── Supplied data ──
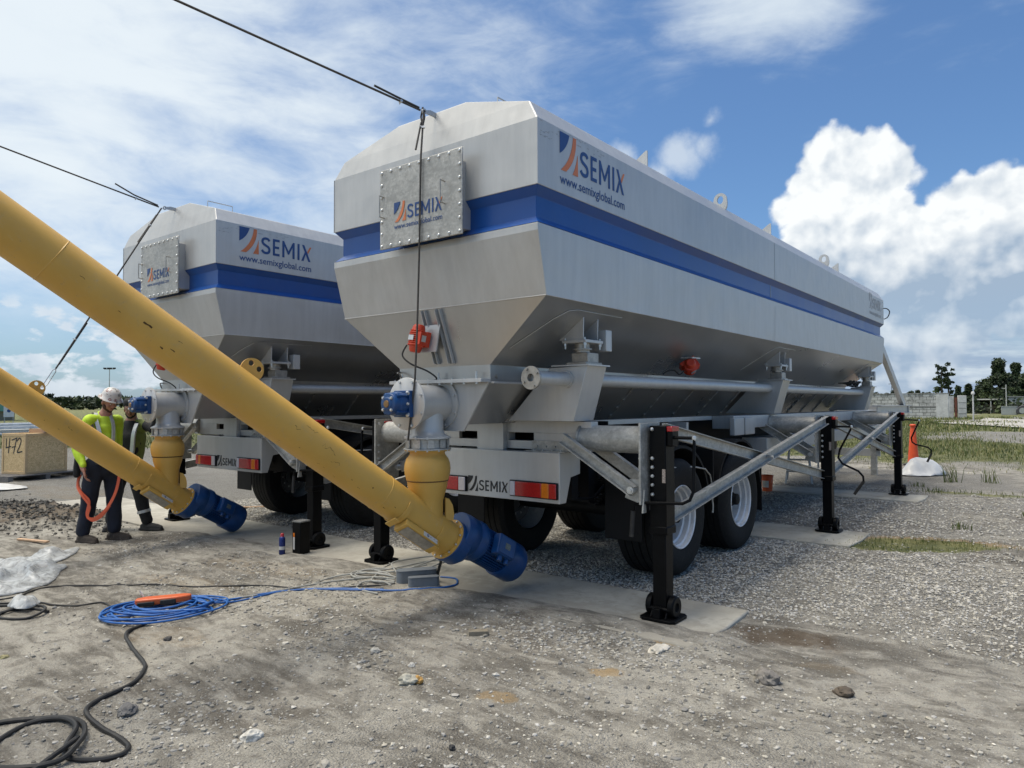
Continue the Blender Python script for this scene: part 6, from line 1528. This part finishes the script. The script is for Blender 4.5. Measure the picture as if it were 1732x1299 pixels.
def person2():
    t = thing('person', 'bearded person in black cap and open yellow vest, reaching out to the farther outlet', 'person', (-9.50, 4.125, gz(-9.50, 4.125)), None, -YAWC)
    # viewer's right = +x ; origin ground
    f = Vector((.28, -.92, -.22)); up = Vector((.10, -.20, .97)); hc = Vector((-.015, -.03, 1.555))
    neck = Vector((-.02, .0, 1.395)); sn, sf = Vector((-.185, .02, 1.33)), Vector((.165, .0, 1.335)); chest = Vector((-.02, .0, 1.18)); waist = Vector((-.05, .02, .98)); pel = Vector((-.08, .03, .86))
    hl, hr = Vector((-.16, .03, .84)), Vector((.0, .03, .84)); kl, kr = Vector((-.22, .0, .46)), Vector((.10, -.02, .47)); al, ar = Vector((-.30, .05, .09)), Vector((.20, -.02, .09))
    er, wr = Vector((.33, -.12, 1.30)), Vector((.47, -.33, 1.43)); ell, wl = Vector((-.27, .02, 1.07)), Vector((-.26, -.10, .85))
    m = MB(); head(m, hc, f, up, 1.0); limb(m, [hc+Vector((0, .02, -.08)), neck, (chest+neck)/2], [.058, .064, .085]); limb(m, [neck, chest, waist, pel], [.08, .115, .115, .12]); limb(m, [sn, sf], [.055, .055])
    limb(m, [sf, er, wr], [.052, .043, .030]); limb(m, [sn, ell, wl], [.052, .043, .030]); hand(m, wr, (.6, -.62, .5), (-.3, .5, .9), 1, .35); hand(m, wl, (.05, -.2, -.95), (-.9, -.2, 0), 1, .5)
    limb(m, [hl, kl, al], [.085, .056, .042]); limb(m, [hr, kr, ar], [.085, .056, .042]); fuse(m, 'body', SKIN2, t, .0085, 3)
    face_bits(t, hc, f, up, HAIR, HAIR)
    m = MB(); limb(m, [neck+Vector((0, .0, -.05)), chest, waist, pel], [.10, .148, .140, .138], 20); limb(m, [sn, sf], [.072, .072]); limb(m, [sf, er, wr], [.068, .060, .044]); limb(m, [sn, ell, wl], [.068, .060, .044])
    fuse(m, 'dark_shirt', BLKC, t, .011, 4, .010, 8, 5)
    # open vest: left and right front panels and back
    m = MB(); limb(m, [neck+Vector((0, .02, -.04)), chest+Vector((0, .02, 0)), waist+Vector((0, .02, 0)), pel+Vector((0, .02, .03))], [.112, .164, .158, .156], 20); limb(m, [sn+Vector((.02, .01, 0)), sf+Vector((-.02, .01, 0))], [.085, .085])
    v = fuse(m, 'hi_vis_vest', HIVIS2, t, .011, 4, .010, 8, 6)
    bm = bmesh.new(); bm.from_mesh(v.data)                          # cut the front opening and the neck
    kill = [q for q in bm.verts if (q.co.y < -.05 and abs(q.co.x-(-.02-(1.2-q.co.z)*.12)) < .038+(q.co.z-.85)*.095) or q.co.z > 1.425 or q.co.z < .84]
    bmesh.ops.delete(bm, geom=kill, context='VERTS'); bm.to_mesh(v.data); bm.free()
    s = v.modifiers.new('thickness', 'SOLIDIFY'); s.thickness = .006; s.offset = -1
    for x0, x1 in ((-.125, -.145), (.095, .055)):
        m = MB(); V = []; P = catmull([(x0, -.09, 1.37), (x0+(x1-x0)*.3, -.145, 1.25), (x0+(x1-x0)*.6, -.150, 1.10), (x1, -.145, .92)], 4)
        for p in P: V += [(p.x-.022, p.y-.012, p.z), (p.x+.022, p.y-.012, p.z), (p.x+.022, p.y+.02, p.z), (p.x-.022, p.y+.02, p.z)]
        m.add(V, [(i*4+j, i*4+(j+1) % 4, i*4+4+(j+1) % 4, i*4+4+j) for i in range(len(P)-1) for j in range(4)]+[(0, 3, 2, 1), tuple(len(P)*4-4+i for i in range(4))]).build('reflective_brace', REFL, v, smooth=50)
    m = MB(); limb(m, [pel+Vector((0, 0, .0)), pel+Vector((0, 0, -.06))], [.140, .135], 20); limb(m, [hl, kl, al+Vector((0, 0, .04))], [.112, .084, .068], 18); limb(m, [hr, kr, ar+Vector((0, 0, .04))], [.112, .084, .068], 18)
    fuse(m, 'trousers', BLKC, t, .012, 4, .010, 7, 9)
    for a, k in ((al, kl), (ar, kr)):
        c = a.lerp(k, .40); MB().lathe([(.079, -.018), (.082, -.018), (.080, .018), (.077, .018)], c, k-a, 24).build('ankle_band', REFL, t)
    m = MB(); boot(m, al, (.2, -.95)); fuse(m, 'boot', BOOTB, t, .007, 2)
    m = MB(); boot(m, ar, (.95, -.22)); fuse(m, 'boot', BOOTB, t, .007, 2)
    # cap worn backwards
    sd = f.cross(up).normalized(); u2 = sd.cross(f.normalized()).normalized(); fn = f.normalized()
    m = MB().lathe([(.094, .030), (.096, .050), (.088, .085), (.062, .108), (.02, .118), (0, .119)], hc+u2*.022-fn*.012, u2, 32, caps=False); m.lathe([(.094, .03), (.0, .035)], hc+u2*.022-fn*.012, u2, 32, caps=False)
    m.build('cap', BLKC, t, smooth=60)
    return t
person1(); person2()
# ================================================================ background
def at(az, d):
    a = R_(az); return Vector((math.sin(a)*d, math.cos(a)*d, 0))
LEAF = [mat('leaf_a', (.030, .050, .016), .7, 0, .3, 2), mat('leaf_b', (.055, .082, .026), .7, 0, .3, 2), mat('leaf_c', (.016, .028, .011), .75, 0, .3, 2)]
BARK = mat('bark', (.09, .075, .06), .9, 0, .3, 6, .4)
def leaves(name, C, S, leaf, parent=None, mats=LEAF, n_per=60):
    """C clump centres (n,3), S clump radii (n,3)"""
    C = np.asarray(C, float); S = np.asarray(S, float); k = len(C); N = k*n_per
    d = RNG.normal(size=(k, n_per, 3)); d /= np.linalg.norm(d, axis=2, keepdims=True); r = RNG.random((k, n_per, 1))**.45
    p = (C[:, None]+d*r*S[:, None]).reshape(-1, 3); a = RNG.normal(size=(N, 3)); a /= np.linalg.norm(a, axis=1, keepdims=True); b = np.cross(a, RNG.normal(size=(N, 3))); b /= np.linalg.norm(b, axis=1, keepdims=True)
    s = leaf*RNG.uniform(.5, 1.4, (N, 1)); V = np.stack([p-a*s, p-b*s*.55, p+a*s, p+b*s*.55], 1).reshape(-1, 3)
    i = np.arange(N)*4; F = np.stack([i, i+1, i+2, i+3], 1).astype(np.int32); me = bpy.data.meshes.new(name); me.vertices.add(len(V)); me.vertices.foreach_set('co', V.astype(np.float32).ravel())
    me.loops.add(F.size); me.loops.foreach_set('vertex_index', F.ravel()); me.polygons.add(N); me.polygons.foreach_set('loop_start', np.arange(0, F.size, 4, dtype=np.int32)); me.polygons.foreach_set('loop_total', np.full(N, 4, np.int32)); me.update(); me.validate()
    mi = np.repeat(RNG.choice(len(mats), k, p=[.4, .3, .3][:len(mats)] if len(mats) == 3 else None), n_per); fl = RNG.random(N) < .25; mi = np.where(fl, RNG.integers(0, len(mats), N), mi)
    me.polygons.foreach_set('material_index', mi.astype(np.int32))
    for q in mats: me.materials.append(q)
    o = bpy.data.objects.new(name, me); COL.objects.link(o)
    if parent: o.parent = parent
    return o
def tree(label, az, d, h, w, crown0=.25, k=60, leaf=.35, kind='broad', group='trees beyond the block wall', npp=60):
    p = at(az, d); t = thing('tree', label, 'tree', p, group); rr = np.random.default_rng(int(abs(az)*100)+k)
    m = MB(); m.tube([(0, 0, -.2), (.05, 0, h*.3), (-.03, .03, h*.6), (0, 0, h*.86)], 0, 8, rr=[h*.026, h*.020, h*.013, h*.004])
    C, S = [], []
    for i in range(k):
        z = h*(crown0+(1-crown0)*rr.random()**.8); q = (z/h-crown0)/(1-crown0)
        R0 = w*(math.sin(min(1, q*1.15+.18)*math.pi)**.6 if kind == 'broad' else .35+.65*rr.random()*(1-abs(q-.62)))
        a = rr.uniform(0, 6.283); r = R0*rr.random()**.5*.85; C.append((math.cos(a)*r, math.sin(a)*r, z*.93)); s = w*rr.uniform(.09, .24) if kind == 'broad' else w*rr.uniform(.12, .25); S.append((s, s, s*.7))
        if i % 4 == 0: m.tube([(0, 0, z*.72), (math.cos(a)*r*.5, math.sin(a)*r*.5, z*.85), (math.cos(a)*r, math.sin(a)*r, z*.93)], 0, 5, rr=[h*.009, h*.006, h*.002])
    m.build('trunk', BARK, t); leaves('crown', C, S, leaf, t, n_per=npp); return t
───
── Supplied data ──
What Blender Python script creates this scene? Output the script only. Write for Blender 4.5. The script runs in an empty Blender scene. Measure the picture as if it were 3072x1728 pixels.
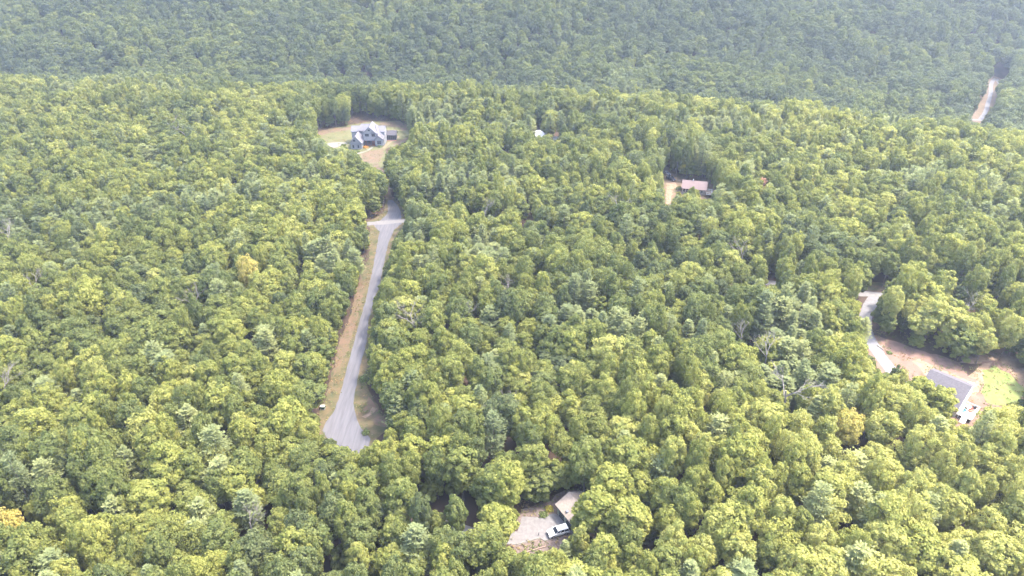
───
▸ Instructions to follow:
Pick out every line of the listing containing the word "Python", and show those lines.

▸ Written solution:
Continue the Blender Python script for this scene: part 6, from line 1528. This part finishes the script. The script is for Blender 4.5. Measure the picture as if it were 1732x1299 pixels.
What Blender Python script creates this scene? Output the script only. Write for Blender 4.5. The script runs in an empty Blender scene. Measure the picture as if it were 3072x1728 pixels.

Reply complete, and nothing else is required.